Ons verblijf bij de druiven werd vanochtend wreed verstoord door een mannetje met een trekker en een sproeier die de druiven ‘vitaminen en nog iets’ kwam geven. Verjaagd uit het paradijs fietsen we via Merano naar Lana, de appelhoofdstad van Europa. 1% van alle Europese appels wordt geplukt in deze gemeente. Dachten we gisteren dat we veel appels gezien hadden, vandaag zijn het er nog veel meer. Kilometerslang fietsen we door appelboomgaarden. De bomen hangen vol met appels in alle variaties groen en rood. Ze worden nog flink besproeid, en wij dus ook. Gelukkig niet met vitaminen, maar met gewoon water.

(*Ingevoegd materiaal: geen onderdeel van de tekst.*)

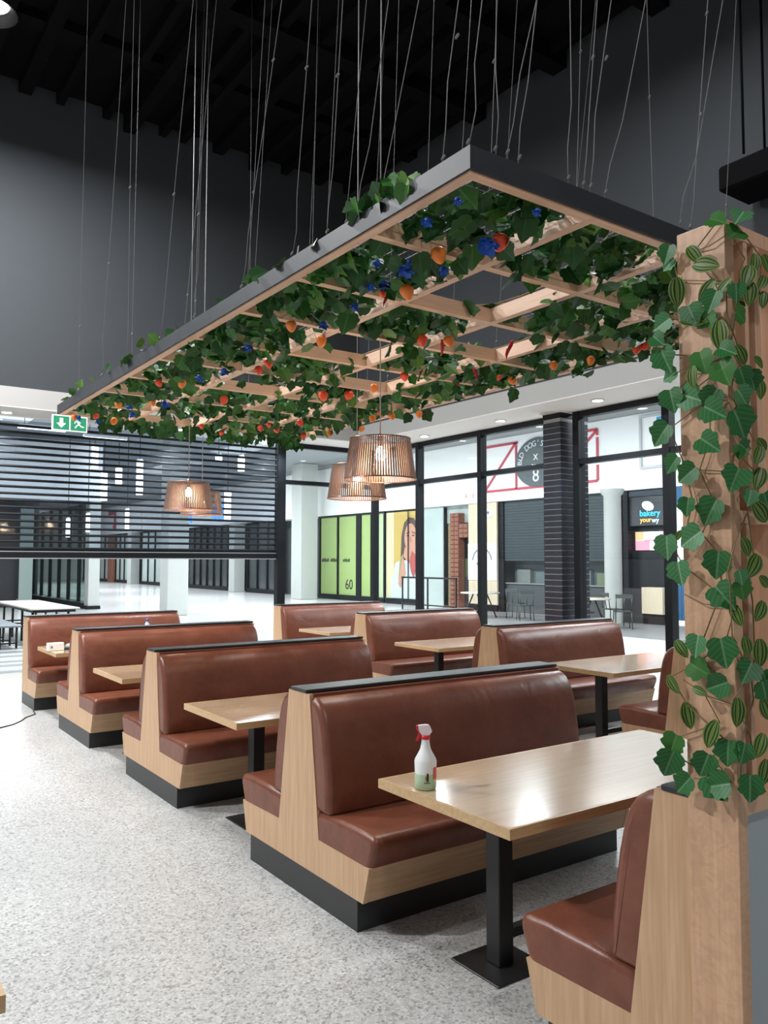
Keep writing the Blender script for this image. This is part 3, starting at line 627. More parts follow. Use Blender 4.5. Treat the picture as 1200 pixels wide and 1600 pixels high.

We zijn de Etsch uit het oog verloren en fietsen omhoog langs de rand van het dal, overal zijn appelbomen zo ver we kunnen kijken. We volgen het tracé van een oude spoorlijn door het groen, en zelfs de spoortunnels zijn aangepast voor fietsers.

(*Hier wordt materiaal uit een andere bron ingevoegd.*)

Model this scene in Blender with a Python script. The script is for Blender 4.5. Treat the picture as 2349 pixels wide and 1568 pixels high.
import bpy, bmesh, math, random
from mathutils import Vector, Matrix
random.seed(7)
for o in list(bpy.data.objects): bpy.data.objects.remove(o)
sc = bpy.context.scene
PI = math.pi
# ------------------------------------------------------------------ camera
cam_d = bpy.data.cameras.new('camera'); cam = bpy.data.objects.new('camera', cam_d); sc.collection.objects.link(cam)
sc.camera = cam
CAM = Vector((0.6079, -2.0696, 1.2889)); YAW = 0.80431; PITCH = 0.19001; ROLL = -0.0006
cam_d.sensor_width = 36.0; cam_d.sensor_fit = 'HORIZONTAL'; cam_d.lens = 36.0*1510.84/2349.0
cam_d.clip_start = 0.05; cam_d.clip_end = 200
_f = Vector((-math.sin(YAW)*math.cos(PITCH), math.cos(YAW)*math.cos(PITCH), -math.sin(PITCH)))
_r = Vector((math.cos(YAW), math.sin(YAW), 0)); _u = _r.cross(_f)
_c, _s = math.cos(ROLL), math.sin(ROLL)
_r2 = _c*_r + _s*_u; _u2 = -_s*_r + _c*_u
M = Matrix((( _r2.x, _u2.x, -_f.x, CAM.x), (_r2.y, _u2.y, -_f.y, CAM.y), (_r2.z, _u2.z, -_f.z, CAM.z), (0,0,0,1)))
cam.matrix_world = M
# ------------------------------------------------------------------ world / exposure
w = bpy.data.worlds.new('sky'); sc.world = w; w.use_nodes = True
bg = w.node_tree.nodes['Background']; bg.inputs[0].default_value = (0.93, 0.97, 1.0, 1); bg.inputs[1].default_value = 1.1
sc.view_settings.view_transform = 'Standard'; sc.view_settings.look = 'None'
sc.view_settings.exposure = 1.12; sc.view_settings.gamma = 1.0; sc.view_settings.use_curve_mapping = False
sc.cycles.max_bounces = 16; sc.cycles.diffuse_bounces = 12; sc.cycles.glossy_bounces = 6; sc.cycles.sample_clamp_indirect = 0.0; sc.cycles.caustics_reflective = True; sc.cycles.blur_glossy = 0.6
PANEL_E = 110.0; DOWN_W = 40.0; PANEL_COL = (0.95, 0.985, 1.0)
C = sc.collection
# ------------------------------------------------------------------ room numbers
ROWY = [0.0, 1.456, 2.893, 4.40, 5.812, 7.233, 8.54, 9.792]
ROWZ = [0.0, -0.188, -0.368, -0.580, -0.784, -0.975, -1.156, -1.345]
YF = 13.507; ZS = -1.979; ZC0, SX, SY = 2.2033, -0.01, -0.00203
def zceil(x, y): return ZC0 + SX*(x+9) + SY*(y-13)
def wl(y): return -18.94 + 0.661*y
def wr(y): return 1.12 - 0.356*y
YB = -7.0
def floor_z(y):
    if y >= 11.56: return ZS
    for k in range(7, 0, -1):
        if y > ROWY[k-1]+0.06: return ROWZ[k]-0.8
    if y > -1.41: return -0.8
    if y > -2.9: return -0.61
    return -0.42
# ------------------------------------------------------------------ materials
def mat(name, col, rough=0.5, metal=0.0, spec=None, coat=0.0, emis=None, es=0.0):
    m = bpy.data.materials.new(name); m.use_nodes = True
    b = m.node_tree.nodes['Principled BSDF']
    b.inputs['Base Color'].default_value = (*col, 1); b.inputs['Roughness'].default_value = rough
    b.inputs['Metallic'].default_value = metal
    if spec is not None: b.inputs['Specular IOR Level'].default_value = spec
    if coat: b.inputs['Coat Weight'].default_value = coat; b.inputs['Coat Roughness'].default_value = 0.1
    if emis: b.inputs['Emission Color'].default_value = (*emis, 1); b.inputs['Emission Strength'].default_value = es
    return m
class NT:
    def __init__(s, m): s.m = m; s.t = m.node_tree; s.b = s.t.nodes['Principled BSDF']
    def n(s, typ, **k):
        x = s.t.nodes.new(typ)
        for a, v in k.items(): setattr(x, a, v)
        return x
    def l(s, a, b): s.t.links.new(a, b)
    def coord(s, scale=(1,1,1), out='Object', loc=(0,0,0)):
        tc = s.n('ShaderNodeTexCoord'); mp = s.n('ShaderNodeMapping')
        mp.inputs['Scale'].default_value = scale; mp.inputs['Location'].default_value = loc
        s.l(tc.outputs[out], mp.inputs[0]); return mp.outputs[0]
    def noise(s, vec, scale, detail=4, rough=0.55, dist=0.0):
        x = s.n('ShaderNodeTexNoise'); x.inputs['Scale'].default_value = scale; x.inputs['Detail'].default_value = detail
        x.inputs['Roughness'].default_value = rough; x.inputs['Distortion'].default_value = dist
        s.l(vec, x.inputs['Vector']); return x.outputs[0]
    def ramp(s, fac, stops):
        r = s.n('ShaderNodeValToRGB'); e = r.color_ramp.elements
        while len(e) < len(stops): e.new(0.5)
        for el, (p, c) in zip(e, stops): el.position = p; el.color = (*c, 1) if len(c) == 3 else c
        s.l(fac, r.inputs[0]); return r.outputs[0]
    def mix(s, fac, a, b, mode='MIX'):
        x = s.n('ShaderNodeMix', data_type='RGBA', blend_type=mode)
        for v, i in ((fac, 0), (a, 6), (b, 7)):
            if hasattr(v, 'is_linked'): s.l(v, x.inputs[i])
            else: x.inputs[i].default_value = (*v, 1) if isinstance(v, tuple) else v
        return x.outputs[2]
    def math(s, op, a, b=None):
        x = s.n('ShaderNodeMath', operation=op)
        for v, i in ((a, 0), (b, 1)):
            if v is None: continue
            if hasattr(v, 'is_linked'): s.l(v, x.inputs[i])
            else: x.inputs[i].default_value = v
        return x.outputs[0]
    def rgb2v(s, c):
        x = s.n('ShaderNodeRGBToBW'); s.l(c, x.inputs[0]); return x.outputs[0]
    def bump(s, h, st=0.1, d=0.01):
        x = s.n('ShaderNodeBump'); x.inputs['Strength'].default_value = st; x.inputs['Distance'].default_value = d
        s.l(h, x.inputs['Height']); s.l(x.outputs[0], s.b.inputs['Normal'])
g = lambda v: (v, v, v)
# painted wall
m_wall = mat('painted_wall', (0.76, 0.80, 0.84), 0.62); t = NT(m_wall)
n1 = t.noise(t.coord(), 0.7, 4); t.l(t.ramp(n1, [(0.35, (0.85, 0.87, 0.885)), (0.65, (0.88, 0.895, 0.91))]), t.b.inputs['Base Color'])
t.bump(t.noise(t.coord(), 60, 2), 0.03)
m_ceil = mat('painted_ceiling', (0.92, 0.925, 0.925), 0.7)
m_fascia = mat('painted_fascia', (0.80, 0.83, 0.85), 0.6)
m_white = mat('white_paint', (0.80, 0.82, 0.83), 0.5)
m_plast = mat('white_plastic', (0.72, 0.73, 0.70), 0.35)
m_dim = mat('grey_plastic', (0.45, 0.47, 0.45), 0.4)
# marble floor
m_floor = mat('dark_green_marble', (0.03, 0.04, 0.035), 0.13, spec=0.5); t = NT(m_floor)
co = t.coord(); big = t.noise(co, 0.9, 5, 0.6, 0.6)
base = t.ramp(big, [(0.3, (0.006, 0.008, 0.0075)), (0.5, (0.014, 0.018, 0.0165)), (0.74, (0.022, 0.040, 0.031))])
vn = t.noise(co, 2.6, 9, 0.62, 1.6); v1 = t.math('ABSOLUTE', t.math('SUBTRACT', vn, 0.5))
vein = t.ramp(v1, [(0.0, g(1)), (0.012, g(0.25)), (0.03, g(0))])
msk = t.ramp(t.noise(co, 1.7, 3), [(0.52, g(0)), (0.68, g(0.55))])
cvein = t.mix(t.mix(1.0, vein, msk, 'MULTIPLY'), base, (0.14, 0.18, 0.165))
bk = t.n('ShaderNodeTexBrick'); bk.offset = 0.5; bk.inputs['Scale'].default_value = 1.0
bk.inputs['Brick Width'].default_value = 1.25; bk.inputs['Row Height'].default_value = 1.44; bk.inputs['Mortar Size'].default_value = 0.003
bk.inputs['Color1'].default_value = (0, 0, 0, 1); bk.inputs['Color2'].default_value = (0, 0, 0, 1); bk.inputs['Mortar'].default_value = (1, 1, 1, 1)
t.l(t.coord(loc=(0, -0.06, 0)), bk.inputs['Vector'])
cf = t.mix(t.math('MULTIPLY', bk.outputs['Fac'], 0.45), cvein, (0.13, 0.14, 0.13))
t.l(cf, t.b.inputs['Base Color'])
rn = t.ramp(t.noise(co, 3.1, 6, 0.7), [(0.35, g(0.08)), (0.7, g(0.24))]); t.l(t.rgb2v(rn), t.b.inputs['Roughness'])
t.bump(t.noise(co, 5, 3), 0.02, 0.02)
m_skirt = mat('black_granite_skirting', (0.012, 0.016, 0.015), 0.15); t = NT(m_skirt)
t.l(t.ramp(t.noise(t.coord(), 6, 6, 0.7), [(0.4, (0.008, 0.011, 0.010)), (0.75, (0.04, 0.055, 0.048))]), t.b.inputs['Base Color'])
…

Wat hoger op de hellingen zijn het vooral druiven die verbouwd worden. Het volgende dal dat we inrijden staat ineens vol met druiven. We fietsen met recht op de Südtiroler Weinstrasse.
We kamperen aan de Kalterer See. Ooit ben ik aan dit meer met mijn ouders op vakantie geweest. Niet op de camping, maar in een hotel in de buurt. Het meer ziet eruit als in mijn herinnering. Wij staan op zo’n echte Italiaanse camping. Hier staan de campers en caravans keurig op een rijtje met precies plaats voor een eettafeltje ertussen. Wij staan aan de rand, op het trekkersveldje. Ook daar wordt de ruimte beperkter naarmate de avond vordert en er steeds meer mensen komen. Naast ons stonden onze Duitse buren van de camping van vannacht, inmiddels wordt er een tentje tussen geprutst. Gelukkig hebben we een waslijntje hangen aan de andere kant.